My ex thought there was nothing wrong with this behavior. He said he sometimes flirted--which includes a little feeling around--when he drank. I did not know what to think at first. I was a little surprised because I don't consider this appropriate behavior if in a committed relationship. I also thought that this behavior was degrading to anyone in a committed relationship. My rule for this situation would be no groping outside the relationship.

I realize that everyone is different in what's deemed acceptable flirting. Sometimes, an arm over the shoulder or a small comment may fine. For some people, the act of a significant other sitting on a another person's lap is fine. But where is the line drawn on innocent flirting? When does flirting transition to a pick-up? For me, this definitely includes "copping a feel" of another person's private areas-- a rather obvious place to draw the line. But I also think excessive time spent on the phone or IM may also go too far. In today's world, this is one way to start a relationship based on emotional connection first followed by physical connection. Everyone has their own boundaries about flirting when in a relationship, but flirting should have some boundaries.
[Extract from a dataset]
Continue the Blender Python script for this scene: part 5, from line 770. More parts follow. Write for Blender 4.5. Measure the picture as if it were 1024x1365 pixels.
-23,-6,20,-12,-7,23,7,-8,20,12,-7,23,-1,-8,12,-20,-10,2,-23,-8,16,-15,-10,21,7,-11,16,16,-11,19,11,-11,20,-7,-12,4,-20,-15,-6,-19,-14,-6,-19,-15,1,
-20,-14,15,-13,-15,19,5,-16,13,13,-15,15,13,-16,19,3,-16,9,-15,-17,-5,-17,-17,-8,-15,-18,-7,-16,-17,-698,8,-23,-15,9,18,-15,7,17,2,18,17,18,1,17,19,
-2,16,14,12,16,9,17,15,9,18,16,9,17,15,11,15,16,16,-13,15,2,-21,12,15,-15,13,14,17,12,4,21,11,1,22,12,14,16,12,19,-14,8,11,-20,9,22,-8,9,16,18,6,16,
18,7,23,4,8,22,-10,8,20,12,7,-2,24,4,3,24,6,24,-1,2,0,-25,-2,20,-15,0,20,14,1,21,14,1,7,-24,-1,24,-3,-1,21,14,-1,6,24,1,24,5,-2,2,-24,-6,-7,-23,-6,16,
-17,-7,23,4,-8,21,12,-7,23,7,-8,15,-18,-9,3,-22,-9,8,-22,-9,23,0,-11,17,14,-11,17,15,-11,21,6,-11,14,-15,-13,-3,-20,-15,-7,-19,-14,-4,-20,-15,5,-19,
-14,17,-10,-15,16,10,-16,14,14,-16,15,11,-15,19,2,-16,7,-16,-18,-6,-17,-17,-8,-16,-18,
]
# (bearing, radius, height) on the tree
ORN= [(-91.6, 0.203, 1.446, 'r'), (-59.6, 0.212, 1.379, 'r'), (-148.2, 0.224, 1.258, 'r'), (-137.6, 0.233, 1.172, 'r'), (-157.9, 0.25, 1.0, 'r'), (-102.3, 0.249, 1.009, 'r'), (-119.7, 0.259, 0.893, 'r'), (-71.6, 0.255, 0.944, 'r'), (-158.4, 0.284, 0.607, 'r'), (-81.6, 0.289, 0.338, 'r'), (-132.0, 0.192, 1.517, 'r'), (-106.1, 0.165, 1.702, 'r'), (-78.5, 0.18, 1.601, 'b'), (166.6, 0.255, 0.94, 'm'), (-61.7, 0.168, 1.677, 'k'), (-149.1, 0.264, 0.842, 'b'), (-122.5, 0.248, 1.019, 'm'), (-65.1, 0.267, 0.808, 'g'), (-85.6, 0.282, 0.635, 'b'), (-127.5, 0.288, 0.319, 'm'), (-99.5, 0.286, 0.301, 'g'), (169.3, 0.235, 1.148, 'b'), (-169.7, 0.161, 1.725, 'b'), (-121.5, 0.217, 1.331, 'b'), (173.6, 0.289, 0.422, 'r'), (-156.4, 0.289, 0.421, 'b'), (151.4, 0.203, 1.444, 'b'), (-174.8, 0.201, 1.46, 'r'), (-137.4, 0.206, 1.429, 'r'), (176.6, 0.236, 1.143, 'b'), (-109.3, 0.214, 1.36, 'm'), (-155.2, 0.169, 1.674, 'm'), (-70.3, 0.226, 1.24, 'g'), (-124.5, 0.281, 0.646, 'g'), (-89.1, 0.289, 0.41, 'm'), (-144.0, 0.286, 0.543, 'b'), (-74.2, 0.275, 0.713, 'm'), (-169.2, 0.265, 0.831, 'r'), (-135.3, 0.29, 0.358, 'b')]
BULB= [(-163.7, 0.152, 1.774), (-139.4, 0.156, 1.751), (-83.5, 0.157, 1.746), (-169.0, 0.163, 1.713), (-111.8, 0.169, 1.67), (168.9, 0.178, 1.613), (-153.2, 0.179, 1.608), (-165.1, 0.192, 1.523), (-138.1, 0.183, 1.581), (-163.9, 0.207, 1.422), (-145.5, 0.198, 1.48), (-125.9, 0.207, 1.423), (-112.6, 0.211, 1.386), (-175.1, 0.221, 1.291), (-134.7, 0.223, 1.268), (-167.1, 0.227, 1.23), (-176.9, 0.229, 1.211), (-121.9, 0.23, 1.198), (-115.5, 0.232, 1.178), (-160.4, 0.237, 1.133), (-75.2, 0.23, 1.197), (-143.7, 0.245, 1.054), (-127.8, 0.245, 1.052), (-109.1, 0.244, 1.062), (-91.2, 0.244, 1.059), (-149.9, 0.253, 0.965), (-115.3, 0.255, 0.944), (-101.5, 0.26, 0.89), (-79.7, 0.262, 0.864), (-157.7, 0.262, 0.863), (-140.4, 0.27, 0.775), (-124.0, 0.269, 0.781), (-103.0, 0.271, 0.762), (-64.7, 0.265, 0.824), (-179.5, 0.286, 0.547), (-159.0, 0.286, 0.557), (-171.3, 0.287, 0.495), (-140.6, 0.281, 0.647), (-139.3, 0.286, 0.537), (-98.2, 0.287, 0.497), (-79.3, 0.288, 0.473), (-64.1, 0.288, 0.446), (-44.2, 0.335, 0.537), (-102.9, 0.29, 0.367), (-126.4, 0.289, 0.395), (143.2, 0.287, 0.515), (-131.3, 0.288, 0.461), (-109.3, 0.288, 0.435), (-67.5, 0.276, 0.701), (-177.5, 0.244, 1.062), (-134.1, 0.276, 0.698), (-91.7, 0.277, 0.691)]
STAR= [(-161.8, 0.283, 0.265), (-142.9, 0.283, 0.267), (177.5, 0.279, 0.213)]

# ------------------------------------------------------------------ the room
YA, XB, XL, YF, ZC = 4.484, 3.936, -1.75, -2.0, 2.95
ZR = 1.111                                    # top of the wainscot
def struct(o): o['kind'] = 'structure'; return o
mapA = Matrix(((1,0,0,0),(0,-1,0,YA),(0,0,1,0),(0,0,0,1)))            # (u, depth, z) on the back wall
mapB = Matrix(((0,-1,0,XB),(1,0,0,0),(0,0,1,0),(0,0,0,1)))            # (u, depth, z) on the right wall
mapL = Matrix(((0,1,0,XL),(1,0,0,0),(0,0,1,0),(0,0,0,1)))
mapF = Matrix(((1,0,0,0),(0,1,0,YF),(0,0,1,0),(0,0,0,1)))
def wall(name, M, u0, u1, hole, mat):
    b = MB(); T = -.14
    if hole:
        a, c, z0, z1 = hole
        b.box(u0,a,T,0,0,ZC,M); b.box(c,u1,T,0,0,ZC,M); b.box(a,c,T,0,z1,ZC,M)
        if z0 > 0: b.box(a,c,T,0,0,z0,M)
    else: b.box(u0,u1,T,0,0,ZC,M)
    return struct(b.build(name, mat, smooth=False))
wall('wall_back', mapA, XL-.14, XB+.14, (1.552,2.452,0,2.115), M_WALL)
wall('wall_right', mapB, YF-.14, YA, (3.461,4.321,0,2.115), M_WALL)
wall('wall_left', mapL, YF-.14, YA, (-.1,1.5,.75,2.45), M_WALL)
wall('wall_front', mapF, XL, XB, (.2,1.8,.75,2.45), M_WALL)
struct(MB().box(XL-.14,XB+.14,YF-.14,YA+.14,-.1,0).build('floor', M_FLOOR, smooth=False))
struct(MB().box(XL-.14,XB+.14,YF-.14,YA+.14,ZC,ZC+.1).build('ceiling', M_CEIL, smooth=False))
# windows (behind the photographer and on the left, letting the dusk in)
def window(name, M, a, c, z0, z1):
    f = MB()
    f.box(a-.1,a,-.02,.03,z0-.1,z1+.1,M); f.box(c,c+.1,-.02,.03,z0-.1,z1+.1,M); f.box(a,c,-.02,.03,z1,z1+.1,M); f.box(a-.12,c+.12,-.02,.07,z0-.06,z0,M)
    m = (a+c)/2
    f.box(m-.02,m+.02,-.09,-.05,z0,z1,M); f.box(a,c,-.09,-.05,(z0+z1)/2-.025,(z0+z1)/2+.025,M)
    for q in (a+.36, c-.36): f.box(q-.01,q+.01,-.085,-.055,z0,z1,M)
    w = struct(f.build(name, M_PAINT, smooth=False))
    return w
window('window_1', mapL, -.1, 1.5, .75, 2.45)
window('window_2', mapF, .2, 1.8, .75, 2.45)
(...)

Excessive flirting with others outside of a relationship can be hurtful. Why be in a relationship if the desire is to seek out other people? Being in a relationship should mean being committed to another person and only to that person. If there are issues that lead to flirting, deal with the issues first before going too far. This will solve years of future pain and suffering.

To me, flirting is disrespectful. My expectation of a partner is for that person to want to be with me over other people. I expect this choice to be a conscientious choice not made lightly. I understand that the world have millions of people and therefore, millions of choices. If my partner has the choice of being with me, then I expect my partner to respect me and let me know when there are issues. I also expect my partner to have some restraint even when attracted to another person. Restraint in certain behaviors and open communication are two symbols of being respectful. Excessive flirting violates the respect of a committed relationship.

I can't change my past relationship with my ex. I can only carry on what I have learned to a future relationship. One lesson will be I do not tolerate excessive flirting.